Trust me when I say I share some of those concerns. I have school debt myself, and I don’t feel comfortable taking big risks with my very hard earned money. The idea of making my money work for me though; that’s something I can definitely get behind. Investing is something that is worth every penny. Literally! You’re taking money you’ve already earned and making it earn more for you. Win-win. Investing doesn’t have to be scary. Here are a few easy ways to make it fit into your budget each month.

  1. Try the classic coin jar method. Start saving all your coins today. As an extra challenge, stop spending your one dollar bills and add those to the coin jar. (This helps that jar grow much faster.) Every six months, empty the coin jar and invest all that cash. I do this and every six months it’s between $75-$100. (I don’t usually use cash- if you do it could be even more!) It’s money you won’t even miss and a great amount to be depositing into your investments twice a year.
  2. Set up an automatic deduction into an investment account. Start small, with $25 or $50 each month. Those amounts are small enough that they probably won’t throw off your monthly budget but add up to sizable amounts over a year. You could put between $300-$600 into your investments and start making money off your money.
  3. Make your credit cards work for you. Opening a card like a Fidelity Investment Rewards American Express Card is one of the easiest ways to invest. You earn 2% cash back when you direct your deposit into an eligible Fidelity account. They have a variety of accounts (Fidelity Cash Management Account, Brokerage account, Fidelity-managed 529 account, Retirement account). Every time you spend $2,500 equals a $50 deposit in your account!

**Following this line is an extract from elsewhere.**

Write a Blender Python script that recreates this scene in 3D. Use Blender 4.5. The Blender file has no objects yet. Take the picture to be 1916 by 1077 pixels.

These are some pretty simple steps that you can take to start your journey into investing. As you gain more confidence and understanding of how investing works, broaden your portfolio and consider investing larger sums of money. The earlier you start, the more time you have to grow your investments and the bigger the return you will see!

Ultimately, investing is a sound idea and quickly becoming a mandatory step in anyone’s financial life. You can protect your future now, by taking your first steps to building a diverse and deep investment portfolio.